Despite Khartoum's denials, carnage in Darfur very real
Despite denials by the Khartoum government regarding the breadth and depth of the atrocities being committed in Darfur, more and more details keep emerging about the crisis.
This past week, the Sudanese government insisted that only 10,000 have died during the past five years of fighting in Darfur.
United Nations humanitarian affairs disagrees. In a statement this past week, UN humanitarian affairs chief John Holmes estimated that 300,000 have died in the course of the conflict -- an increase of 50% since the last time a count was taken.
The Khartoum regime's recent denial is only the most recent in a long litany of denial.
British Prime Minister Gordon Brown, however, recently received something that should more or less force him to take the Sudanese ambassador's categorical denials with a grain of salt: a survey compiled from among 60,000 Sudanese refugees in Chad.
Among the varying atrocities being perpetrated in Darfur are the largely indiscriminates bombing of rebel areas by Sudanese Antonov bombers. The Sudanese army resumed using the bombers in February of this year.
Despite the presence of African Union peacekeepers in the region, the slaughter by government forces and janjaweed militia has continued. But some activists are looking to the sources of the conflict for opportunities to spread the word on an olympic scale -- via the Olympics.

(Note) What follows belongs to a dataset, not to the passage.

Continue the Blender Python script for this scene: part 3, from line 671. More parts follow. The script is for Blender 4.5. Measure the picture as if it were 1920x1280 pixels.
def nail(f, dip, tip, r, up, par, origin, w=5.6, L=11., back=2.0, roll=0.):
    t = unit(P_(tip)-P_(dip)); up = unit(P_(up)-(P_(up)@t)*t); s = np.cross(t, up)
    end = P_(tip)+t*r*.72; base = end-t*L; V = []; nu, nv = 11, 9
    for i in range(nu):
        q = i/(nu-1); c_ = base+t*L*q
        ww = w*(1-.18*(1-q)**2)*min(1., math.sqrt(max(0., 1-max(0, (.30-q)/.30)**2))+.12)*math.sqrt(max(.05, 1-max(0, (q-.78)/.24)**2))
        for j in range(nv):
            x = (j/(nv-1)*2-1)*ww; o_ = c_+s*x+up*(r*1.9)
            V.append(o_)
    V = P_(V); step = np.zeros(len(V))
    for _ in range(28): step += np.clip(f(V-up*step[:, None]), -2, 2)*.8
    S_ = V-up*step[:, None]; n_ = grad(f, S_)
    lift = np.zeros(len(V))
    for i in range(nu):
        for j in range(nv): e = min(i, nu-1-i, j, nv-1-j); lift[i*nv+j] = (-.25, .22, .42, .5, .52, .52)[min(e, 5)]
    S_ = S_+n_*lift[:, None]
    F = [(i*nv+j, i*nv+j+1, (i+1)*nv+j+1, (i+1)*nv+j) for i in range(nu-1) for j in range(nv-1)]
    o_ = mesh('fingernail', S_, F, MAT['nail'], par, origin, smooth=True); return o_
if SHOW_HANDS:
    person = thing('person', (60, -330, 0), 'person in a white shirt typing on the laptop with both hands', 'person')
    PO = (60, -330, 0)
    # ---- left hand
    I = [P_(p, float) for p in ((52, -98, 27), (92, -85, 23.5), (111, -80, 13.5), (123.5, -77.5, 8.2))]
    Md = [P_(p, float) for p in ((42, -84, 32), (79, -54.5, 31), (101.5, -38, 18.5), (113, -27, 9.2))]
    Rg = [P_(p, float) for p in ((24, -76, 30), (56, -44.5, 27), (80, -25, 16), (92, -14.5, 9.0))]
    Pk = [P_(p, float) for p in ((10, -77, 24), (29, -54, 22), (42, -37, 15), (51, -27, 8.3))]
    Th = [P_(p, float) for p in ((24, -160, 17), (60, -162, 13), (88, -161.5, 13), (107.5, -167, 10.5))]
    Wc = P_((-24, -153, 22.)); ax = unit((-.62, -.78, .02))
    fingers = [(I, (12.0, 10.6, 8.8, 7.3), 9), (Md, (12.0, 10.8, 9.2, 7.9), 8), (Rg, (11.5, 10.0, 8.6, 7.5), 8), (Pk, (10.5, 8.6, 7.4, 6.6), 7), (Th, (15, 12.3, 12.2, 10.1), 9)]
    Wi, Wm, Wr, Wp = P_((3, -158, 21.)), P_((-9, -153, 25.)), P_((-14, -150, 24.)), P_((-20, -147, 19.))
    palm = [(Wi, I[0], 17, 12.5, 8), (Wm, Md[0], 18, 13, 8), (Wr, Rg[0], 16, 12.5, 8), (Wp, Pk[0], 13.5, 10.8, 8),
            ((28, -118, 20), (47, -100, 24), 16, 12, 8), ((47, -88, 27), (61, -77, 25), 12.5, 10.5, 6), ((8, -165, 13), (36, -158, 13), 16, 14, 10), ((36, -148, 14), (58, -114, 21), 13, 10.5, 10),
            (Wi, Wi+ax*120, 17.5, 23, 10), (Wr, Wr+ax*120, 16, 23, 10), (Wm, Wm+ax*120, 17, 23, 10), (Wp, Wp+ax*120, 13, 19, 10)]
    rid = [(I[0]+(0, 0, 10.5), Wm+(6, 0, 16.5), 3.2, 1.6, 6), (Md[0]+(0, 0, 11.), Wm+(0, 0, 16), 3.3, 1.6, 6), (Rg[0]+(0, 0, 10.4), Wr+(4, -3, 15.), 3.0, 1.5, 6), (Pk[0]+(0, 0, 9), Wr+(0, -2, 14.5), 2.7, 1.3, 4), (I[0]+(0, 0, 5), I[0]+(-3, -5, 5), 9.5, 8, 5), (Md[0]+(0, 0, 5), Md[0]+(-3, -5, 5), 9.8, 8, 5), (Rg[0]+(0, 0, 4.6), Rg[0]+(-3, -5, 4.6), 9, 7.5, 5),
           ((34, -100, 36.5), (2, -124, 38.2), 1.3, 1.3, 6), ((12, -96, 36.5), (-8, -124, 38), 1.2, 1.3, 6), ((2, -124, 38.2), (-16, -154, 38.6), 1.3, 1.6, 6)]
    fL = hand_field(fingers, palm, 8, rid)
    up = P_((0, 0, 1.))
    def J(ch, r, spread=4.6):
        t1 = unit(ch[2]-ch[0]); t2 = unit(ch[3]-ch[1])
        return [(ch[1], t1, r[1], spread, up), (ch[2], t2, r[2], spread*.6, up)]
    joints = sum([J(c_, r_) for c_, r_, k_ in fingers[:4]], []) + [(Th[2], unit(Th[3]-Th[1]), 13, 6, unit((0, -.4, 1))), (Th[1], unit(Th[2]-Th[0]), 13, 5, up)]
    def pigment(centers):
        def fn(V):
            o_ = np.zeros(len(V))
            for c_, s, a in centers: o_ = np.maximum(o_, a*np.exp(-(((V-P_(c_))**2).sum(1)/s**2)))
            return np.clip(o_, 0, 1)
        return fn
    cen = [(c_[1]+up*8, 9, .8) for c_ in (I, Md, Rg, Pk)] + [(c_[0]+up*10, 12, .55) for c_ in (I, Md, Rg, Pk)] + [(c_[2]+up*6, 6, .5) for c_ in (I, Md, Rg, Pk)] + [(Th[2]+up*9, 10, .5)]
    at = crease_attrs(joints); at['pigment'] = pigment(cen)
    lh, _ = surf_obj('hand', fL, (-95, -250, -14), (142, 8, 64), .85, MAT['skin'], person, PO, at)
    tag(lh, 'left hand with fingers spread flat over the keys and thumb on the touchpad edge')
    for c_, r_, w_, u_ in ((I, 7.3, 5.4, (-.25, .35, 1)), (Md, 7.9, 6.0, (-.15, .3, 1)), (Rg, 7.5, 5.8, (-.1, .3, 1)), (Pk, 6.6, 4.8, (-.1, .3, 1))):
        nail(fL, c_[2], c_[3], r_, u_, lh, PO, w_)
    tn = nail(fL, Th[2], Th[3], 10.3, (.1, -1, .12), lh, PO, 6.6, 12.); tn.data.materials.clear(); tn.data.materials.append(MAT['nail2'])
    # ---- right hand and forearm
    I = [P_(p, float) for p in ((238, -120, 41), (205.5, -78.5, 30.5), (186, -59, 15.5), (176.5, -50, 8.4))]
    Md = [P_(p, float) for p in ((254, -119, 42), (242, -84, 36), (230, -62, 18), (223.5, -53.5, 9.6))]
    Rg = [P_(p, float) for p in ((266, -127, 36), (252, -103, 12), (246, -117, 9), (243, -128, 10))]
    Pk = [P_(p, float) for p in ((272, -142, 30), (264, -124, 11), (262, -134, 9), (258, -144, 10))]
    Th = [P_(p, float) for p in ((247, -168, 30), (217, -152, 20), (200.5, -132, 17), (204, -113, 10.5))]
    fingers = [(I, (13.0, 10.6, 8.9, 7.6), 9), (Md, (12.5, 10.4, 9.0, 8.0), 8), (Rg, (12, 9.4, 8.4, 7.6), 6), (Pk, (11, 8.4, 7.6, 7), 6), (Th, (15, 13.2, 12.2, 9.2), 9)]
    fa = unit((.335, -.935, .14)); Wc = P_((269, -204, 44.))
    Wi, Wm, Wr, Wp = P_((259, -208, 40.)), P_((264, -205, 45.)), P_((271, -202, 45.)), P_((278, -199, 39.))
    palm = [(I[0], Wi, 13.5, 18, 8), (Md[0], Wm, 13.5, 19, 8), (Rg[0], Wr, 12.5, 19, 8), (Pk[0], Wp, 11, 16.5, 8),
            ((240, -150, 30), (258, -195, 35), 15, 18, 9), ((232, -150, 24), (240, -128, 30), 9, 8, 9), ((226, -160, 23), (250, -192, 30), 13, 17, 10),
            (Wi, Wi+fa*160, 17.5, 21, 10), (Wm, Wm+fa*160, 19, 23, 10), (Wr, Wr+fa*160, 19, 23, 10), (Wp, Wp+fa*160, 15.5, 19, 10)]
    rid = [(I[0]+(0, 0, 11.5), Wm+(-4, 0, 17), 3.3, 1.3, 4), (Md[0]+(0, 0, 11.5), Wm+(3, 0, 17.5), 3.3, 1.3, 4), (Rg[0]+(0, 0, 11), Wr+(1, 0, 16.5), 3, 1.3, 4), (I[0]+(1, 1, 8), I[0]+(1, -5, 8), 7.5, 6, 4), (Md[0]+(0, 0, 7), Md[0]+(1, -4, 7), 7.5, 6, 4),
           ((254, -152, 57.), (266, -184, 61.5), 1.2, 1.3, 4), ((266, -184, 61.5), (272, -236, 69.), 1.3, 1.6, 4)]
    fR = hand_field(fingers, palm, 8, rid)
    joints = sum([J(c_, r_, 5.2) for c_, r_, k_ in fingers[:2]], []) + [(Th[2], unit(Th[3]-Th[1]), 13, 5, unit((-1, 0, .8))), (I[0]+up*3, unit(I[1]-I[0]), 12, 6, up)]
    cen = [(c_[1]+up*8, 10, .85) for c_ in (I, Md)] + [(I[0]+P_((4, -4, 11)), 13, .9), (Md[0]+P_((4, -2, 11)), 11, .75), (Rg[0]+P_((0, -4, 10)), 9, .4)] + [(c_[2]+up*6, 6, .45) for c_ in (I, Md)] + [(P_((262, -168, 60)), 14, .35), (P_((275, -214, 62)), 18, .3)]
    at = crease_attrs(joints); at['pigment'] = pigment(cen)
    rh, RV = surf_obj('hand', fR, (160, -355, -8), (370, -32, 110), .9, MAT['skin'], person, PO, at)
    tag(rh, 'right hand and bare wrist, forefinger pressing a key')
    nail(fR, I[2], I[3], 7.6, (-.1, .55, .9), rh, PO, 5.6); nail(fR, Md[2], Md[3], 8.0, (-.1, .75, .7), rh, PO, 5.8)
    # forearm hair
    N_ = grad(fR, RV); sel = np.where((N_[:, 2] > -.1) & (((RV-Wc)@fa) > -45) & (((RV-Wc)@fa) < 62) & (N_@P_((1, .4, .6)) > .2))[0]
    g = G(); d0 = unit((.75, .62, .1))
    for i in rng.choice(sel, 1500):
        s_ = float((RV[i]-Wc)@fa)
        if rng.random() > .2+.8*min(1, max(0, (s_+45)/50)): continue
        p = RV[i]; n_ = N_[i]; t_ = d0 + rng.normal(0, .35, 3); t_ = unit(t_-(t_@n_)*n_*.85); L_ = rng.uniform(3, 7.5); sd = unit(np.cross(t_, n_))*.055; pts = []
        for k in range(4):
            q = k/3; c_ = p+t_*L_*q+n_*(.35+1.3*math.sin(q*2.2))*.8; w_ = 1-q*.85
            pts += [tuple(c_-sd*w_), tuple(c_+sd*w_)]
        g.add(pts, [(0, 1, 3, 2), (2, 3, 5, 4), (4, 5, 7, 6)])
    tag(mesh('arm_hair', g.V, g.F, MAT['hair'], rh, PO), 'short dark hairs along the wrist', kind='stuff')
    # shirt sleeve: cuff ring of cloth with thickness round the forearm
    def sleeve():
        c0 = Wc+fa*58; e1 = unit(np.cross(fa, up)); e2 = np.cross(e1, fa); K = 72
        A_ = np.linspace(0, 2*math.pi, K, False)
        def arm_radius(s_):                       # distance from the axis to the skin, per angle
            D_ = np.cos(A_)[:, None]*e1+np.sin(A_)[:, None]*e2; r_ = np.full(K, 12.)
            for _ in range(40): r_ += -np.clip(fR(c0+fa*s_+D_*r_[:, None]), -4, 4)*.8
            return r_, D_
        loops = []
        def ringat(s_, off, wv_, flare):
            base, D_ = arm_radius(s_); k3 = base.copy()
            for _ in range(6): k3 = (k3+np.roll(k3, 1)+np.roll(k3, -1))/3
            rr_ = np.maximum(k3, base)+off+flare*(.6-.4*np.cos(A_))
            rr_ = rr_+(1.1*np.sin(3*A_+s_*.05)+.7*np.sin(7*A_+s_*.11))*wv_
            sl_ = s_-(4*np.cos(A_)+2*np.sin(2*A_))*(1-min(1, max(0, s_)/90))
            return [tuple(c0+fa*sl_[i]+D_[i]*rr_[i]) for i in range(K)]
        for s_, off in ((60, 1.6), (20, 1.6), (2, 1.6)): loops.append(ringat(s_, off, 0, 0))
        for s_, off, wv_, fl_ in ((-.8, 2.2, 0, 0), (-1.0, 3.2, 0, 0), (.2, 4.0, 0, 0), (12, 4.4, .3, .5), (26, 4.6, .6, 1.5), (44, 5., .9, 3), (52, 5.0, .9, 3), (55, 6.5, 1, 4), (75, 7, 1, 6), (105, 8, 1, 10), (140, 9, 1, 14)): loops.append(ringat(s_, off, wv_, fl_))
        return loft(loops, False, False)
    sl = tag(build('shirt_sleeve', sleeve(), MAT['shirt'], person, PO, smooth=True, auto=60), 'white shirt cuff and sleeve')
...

Dream for Darfur has taken the 2008 Beijing Olympics as an opportunity to go after China for its investment in the Darfur oilfields by going after its sponsors, who organizer Mia Farrow insists "have been frozen into silence on Darfur."

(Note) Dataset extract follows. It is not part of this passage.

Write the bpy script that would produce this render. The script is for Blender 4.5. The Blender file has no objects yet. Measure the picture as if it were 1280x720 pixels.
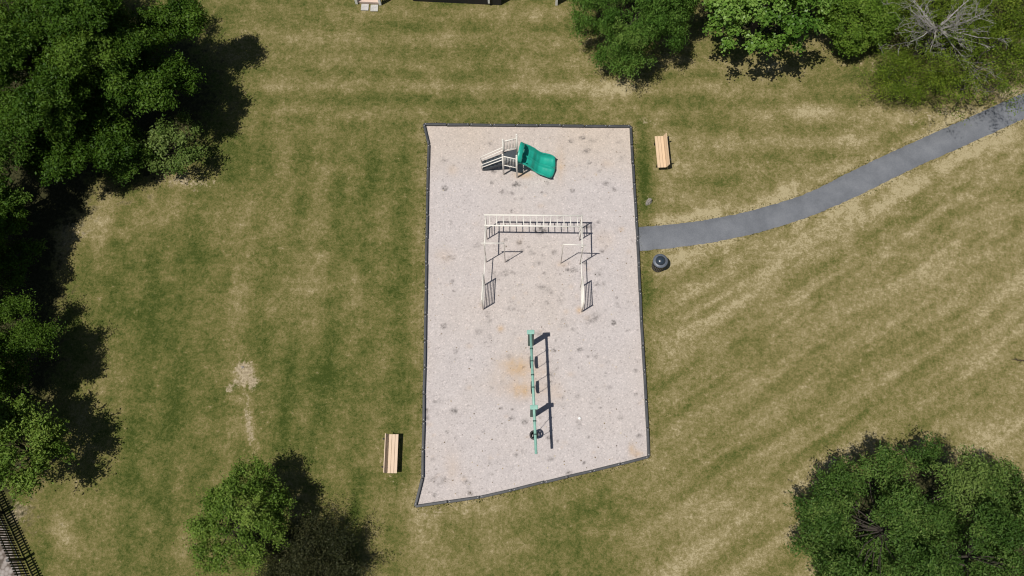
import bpy, bmesh, math, random
import numpy as np
from mathutils import Vector, Matrix

random.seed(7)
RNG = np.random.default_rng(11)
S = bpy.context.scene
COL = S.collection
PI = math.pi

# ------------------------------------------------------------------ camera
FOC = 1037.0                      # focal length in pixels of the 1280-wide photograph
HC = 38.5                         # drone height above the lawn, metres
NADIR = (656.0, 680.0)            # where straight-down falls in the picture
d = Vector((NADIR[0] - 640, -(NADIR[1] - 360), -FOC)).normalized()
zc = -d
yc = (Vector((0, 1, 0)) - zc * zc.y).normalized()
xc = yc.cross(zc)
R3 = Matrix((xc, yc, zc))         # camera space -> world space
CAM = Vector((0, 0, HC))


def at(px, py, z=0.0):
    """World point at height z seen at photo pixel (px, py)."""
    v = R3 @ Vector((px - 640, 360 - py, -FOC))
    return CAM + v * ((z - HC) / v.z)


cam_d = bpy.data.cameras.new("camera")
cam = bpy.data.objects.new("camera", cam_d)
COL.objects.link(cam)
cam.matrix_world = Matrix.Translation(CAM) @ R3.to_4x4()
cam_d.sensor_width = 36.0
cam_d.lens = FOC / 1280 * 36.0
cam_d.clip_start = 0.1
cam_d.clip_end = 6000
S.camera = cam

# ------------------------------------------------------------------ light
SUN_EL = math.radians(69.3)
SHADOW_AZ = math.radians(32.5)    # direction (in plan, from +X) in which shadows fall
L = bpy.data.lights.new("sun", 'SUN')
L.energy = 4.9
L.angle = math.radians(0.53)
L.color = (1.0, 0.955, 0.88)
sun = bpy.data.objects.new("sun", L)
COL.objects.link(sun)
sd = Vector((math.cos(SUN_EL) * math.cos(SHADOW_AZ), math.cos(SUN_EL) * math.sin(SHADOW_AZ), -math.sin(SUN_EL)))
sun.rotation_euler = sd.to_track_quat('-Z', 'Y').to_euler()
sun.location = (-20, -12, 60)

W = bpy.data.worlds.new("World")
S.world = W
W.use_nodes = True
nt = W.node_tree
bg = nt.nodes['Background']
sky = nt.nodes.new('ShaderNodeTexSky')
sky.sky_type = 'NISHITA'
sky.sun_disc = False
sky.sun_elevation = SUN_EL
# sky azimuth: sun stands opposite to the shadow direction; Blender measures clockwise from +Y
sun_az = SHADOW_AZ + PI
sky.sun_rotation = (PI / 2 - sun_az) % (2 * PI)
nt.links.new(sky.outputs[0], bg.inputs[0])
bg.inputs[1].default_value = 0.05

S.view_settings.view_transform = 'Standard'
S.view_settings.look = 'None'
S.view_settings.gamma = 1
S.view_settings.exposure = -0.12
S.view_settings.use_curve_mapping = False
S.render.engine = 'CYCLES'
S.cycles.filter_width = 1.15
S.cycles.max_bounces = 6
S.cycles.transparent_max_bounces = 8


# ------------------------------------------------------------------ tagging
def tag(o, label=None, cat=None, group=None, kind=None):
    if label: o['label'] = label
    if cat: o['category'] = cat
    if group: o['group'] = group
    if kind: o['kind'] = kind
    return o


def empty(name, loc, label, cat, group=None, rz=0.0):
    o = bpy.data.objects.new(name, None)
    o.empty_display_size = 0.2
    COL.objects.link(o)
    o.location = loc
    o.rotation_euler = (0, 0, rz)
    return tag(o, label, cat, group)


# ------------------------------------------------------------------ materials
def lk(nt, a, b): nt.links.new(a, b)


def new_mat(name):
    m = bpy.data.materials.new(name)
    m.use_nodes = True
    return m, m.node_tree, m.node_tree.nodes['Principled BSDF']


def ramp(nt, fac, stops):
    r = nt.nodes.new('ShaderNodeValToRGB')
    e = r.color_ramp.elements
    while len(e) < len(stops): e.new(0.5)
    for el, (p, c) in zip(e, stops):
        el.position = p
        el.color = (*c, 1)
    lk(nt, fac, r.inputs[0])
    return r.outputs[0]


def noise(nt, scale, detail=4, rough=0.6, vec=None):
    n = nt.nodes.new('ShaderNodeTexNoise')
    n.inputs['Scale'].default_value = scale
    n.inputs['Detail'].default_value = detail
    n.inputs['Roughness'].default_value = rough
    if vec is not None: lk(nt, vec, n.inputs['Vector'])
    return n.outputs['Fac']


def objco(nt):
    t = nt.nodes.new('ShaderNodeTexCoord')
    return t.outputs['Object']


def math_(nt, op, a, b=None, clamp=False):
    n = nt.nodes.new('ShaderNodeMath')
    n.operation = op
    n.use_clamp = clamp
    for i, v in enumerate((a, b)):
        if v is None: continue
        if isinstance(v, (int, float)): n.inputs[i].default_value = v
        else: lk(nt, v, n.inputs[i])
    return n.outputs[0]


def mix(nt, fac, a, b, mode='MIX'):
    n = nt.nodes.new('ShaderNodeMix')
    n.data_type = 'RGBA'
    n.blend_type = mode
    if isinstance(fac, (int, float)): n.inputs['Factor'].default_value = fac
    else: lk(nt, fac, n.inputs['Factor'])
    for key, v in (('A', a), ('B', b)):
        sock = [s for s in n.inputs if s.name == key and s.type == 'RGBA'][0]
        if isinstance(v, tuple): sock.default_value = (*v, 1)
        else: lk(nt, v, sock)
    return [s for s in n.outputs if s.type == 'RGBA'][0]


def attr(nt, name):
    a = nt.nodes.new('ShaderNodeAttribute')
    a.attribute_name = name
    return a.outputs['Fac']


def bump(nt, bsdf, h, strength, dist=0.03):
    b = nt.nodes.new('ShaderNodeBump')
    b.inputs['Strength'].default_value = strength
    b.inputs['Distance'].default_value = dist
    lk(nt, h, b.inputs['Height'])
    lk(nt, b.outputs[0], bsdf.inputs['Normal'])


def paint(name, c, rough=0.5, var=0.18, scale=9.0, metal=0.0, dirt=None):
    m, nt, b = new_mat(name)
    co = objco(nt)
    n = noise(nt, scale, 5, 0.65, co)
    lo = tuple(x * (1 - var) for x in c)
    hi = tuple(min(1, x * (1 + var)) for x in c)
    colr = ramp(nt, n, [(0.3, lo), (0.7, hi)])
    if dirt:
        n2 = noise(nt, scale * 0.37, 6, 0.7, co)
        f = ramp(nt, n2, [(0.52, (0, 0, 0)), (0.68, (1, 1, 1))])
        colr = mix(nt, f, colr, dirt)
    lk(nt, colr, b.inputs['Base Color'])
    b.inputs['Roughness'].default_value = rough
    b.inputs['Metallic'].default_value = metal
    bump(nt, b, noise(nt, scale * 6, 3, 0.5, co), 0.12, 0.01)
    return m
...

"If the summer Games (in Beijing) go down in history as the 'Genocide Olympics,' it will be because of the Chinese government's support of the regime in Sudan, abetted by the moral cowardice of the sponsors who would not speak out publicly about the genocide in Darfur," Farrow ads.
Hopefully, the survey sent to Gordon Brown will give him a little extra incentive to bring up the Darfur issue with the Sudanese ambassador to Ottawa, while it spurs the Summer Olympics' sponsors to pressure the Chinese government to "deal with this whole Darfur thing".
If not, it may be time for the UN to finally send a peacekeeping mission into the region.
And although we may not necessarily trust them -- with incidents like Tienanmen Square permanently at the front of the international community's mind -- China certainly has the troops to make such a mission possible -- provided that they are willing to submit to foreign command (trusting a Chinese general would be a bit of a stretch).
The attention being directed toward them during the Olympics should certainly give them an incentive to be on their best behaviour -- and the possibility of 60,000 Sudanese refugees casting a pall over the proceedings should give them an incentive to get involved.